Herts: I ask questions at public meetings to increase openness and understanding for parents and taxpayers. The community needs to hear the reasoning behind decisions in the public meetings, not just see the votes. I am always accessible to parents and taxpayers to listen, and to explain what is happening with our schools and board decisions. When there are new curriculums, I read them and compare them to the old ones before voting. Also, I read all new textbooks before voting on them. I diligently read all the material the district provides, including policy and program changes, then do research and talk to community members before voting on them. I study the budgets and spending details and push for money to be spent efficiently and effectively to meet the needs of our students, parents and taxpayers.

Students and parents have ideas about how to improve our schools and I believe the administration should listen to the community, be responsive, and constantly work to improve our children’s education.

Ho: I am running with Graelynn McKeown. We are a good team because our experiences complement each other, so that together, we will bring valuable insight to board issues. I have the most experience of any of the school board candidates, while Graelynn is a newcomer and brings a fresh perspective from her years of community involvement. We are both very active with families of school aged kids in our community. I lead two local Girl Scout troops. As co-manager of the WW-P Girl Scouts, I work with many West Windsor troop leaders and girls, particularly for Girl Scout gold and silver award projects. Graelynn is active in the PTAs for both of her kids.

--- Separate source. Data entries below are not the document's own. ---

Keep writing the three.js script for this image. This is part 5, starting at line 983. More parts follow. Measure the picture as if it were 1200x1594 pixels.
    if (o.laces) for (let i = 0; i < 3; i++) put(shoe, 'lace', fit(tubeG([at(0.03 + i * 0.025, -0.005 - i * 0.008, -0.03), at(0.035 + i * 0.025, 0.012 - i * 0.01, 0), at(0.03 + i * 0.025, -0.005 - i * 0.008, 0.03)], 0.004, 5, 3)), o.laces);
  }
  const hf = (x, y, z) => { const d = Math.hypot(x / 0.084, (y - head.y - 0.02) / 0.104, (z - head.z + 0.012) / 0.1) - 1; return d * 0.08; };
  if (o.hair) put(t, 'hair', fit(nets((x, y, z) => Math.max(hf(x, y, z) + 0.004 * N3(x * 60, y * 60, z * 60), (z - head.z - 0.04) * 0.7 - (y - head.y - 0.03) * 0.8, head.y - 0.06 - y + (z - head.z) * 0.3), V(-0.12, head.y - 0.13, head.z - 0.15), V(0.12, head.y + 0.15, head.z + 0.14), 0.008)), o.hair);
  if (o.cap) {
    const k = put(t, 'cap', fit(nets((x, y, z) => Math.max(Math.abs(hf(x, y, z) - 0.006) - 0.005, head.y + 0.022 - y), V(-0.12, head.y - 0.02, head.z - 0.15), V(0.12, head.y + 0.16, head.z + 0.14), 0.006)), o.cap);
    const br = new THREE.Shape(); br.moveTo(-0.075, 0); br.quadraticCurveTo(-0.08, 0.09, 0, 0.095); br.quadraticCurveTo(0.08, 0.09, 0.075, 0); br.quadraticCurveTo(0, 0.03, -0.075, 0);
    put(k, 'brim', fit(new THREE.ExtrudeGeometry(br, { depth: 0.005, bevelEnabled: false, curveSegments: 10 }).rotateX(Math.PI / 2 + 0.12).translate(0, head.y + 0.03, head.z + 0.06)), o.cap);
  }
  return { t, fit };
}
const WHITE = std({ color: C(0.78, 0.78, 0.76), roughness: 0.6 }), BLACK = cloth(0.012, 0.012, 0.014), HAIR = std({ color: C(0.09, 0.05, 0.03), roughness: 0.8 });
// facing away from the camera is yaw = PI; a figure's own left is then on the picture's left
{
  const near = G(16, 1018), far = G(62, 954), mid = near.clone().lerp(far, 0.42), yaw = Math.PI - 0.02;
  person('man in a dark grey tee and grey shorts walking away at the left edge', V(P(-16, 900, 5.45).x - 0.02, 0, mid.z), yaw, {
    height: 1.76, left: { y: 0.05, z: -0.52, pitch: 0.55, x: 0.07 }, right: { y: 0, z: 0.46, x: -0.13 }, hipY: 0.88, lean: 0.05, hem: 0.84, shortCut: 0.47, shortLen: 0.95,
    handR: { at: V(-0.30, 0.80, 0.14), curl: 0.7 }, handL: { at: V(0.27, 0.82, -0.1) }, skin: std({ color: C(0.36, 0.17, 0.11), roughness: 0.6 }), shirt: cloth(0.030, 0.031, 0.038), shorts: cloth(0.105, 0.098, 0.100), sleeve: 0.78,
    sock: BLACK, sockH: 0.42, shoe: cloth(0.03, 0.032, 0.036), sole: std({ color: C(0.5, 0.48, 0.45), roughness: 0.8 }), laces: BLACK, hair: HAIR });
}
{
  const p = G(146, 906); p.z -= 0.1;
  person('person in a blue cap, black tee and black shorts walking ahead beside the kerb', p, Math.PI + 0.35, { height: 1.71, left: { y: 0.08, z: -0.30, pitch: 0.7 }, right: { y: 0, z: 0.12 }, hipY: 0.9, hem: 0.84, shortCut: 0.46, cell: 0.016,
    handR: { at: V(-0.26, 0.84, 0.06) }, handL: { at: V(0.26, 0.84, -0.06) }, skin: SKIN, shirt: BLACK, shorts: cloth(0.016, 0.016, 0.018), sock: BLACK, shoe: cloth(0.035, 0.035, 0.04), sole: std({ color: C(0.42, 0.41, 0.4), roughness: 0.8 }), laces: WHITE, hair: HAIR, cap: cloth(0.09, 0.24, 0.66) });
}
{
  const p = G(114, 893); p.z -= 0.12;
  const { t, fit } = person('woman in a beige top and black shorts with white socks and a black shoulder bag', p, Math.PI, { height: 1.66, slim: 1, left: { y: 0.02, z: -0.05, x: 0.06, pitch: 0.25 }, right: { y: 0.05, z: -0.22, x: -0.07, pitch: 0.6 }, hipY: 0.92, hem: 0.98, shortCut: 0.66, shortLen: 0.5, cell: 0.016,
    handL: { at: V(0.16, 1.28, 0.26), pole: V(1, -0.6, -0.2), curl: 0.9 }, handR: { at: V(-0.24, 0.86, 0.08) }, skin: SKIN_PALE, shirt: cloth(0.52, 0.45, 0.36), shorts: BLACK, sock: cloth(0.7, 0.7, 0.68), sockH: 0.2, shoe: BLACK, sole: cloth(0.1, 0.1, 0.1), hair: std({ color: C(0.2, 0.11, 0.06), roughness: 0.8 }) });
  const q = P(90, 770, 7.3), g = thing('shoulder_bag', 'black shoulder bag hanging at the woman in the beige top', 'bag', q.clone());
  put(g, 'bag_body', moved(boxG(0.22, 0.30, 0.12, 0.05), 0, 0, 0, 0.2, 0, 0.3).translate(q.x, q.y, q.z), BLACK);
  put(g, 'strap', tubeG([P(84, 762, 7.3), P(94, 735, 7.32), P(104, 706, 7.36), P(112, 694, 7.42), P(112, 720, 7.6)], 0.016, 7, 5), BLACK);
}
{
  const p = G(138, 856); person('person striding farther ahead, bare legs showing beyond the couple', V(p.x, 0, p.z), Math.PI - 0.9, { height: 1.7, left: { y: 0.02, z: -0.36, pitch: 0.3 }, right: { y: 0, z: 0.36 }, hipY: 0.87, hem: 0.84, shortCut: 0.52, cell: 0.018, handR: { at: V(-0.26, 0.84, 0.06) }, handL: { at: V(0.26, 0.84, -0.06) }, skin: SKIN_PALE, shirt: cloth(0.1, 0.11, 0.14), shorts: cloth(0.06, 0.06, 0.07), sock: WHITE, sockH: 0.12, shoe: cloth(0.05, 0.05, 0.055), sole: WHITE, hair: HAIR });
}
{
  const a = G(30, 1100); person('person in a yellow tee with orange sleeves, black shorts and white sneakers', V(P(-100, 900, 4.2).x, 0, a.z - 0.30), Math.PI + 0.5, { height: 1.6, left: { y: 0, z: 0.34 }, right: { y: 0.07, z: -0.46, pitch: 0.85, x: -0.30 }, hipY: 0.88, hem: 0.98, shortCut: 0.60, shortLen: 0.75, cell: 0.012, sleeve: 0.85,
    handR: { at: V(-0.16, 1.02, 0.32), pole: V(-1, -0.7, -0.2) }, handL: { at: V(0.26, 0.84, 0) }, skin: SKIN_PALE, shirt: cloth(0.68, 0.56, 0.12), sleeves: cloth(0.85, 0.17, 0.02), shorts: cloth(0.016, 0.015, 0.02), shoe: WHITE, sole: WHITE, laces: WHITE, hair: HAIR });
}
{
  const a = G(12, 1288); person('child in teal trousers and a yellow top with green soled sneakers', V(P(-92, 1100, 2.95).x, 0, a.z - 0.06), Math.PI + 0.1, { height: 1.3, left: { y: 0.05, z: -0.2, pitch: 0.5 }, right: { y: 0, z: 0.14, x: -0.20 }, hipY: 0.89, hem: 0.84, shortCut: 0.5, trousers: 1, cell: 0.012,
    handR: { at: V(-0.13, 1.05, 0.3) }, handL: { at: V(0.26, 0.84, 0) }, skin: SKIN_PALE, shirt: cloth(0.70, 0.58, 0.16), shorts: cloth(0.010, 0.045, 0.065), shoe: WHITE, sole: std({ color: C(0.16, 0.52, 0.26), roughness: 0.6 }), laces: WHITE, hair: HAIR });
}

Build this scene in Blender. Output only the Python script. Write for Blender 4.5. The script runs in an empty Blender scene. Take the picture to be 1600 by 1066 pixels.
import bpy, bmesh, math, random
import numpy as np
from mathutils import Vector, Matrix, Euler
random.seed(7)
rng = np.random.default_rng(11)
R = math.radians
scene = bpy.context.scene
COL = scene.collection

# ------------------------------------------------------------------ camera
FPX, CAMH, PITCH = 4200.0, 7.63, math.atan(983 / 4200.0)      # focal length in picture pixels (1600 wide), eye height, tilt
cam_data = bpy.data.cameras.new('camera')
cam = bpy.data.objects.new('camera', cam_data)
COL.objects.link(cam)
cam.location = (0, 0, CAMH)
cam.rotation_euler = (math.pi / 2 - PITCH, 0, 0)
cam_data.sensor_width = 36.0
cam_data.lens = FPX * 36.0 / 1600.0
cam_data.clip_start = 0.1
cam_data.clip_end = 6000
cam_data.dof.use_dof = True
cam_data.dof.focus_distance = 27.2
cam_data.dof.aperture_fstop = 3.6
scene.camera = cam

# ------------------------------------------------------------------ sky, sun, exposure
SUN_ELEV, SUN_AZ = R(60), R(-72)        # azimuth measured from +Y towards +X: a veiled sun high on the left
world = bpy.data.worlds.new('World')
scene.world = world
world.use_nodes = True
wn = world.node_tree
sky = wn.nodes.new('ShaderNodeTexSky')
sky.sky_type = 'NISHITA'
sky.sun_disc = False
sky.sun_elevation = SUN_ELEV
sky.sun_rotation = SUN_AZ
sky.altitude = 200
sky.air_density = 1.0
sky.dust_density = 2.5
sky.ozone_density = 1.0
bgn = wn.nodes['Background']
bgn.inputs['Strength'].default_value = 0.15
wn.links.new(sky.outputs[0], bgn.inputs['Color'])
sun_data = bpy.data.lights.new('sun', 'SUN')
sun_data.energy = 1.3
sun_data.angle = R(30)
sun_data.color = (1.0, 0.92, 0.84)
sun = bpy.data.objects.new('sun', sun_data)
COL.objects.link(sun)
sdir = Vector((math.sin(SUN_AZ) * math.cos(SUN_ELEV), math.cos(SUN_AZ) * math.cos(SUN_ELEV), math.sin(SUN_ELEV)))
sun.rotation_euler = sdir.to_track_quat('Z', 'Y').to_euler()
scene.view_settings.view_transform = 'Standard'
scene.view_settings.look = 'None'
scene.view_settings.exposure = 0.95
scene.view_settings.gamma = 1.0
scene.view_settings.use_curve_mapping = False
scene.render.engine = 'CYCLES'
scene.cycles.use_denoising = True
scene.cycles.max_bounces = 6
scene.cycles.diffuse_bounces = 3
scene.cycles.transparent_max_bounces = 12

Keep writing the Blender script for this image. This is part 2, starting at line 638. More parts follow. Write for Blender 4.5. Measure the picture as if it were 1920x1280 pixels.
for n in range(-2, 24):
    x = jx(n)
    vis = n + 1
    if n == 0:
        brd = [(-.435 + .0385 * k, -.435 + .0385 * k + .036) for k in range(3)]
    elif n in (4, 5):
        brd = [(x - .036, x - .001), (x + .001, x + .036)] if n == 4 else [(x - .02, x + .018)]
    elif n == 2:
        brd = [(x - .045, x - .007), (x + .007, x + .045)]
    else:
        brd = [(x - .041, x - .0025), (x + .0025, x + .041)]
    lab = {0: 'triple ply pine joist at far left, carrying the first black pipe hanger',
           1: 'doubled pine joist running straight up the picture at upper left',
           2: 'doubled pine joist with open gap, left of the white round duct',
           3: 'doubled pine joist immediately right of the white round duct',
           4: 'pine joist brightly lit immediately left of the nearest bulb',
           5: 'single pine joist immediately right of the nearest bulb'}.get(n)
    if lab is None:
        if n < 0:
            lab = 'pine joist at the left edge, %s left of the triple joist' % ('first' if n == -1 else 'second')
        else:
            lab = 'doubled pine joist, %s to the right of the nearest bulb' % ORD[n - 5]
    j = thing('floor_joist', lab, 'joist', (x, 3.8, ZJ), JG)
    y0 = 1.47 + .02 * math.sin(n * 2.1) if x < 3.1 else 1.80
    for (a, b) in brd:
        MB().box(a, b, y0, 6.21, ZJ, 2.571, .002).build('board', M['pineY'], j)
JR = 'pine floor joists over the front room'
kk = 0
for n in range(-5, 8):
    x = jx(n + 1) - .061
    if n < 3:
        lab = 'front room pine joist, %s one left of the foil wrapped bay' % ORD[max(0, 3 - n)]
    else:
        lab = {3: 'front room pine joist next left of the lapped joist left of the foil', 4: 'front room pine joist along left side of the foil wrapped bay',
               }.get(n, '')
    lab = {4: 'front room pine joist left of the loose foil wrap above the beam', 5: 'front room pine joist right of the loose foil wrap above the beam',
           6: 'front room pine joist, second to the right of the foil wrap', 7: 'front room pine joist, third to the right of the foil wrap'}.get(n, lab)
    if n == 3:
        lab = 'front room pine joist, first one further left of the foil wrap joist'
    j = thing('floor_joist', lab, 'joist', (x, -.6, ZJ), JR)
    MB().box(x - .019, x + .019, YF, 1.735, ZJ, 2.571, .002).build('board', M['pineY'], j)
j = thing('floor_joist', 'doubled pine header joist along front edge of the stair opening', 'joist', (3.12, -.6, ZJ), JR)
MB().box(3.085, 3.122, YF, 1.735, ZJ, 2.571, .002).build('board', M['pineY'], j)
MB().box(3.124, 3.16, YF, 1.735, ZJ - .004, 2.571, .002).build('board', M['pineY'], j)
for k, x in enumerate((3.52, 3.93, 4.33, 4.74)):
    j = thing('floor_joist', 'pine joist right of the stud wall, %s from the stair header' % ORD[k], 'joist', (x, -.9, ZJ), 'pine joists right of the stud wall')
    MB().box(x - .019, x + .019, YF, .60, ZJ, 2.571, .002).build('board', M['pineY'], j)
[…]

I also value that Graelynn’s kids are still attending district schools (Hawk and Village). My kids are four to six years out of the district. It is beneficial to the school board to have some members with kids currently attending the schools because they provide a reality check on what is actually happening in the schools. They understand how the schools operate today, not 10 years ago.

Voters should choose me for several reasons:  I have six years’ experience on the school board and am knowledgeable; I’ve demonstrated my commitment to serving our community and am currently connected with youth and parents in our community; I am analytical, open minded and frugal, so I ask productive and relevant questions, and carefully evaluate issues; I can work collaboratively and effectively with other school board members; and I can and have challenged the administration on proposed policies or actions and have been able to convince them to modify their approach.

McKeown: I am the only candidate with kids currently in the school system. I am actively involved in PTA-sponsored events, as well as Girl Scout activities, much like my running mate, Louisa Ho, who has been an active leader in Girl Scouts for the past 19 years. As such, I am naturally interacting with many families, listening to their perceptions of how the schools are running and sharing our children’s daily wins and struggles. The board needs a combination of experience and a current perspective. I plan to learn from the experience of my peers and contribute contemporary views to ensure the administration is forward thinking in preparing our next generation of resilient learners to thrive in the future.

What, in your opinion, makes Hightstown Borough a place where you want to serve?

Herts: All the wonderful students, parents and teachers I have met inspire me to work hard for WW-P. My votes are for our children, and I make them based on community input and what is best for students, parents, teachers and taxpayers. I represent you.

Ho: I want to serve West Windsor because it is my home. I’ve lived here for 23 years and have planted roots. Now is the time for me to give back to my community.

McKeown: I’ve grown quite attached to this community since moving here in 2012. Although I grew up in Edison and have lived in a few places from South Jersey to northern California, West Windsor is where my husband and I decided to plant our roots and is the first place I’ve truly felt part of the fabric of a community. It’s the place we call home. It is diverse, inclusive and has a wonderful school system. As a parent and resident, I want to ensure the district maintains its excellent reputation while we prepare for inevitable township growth as new families move in.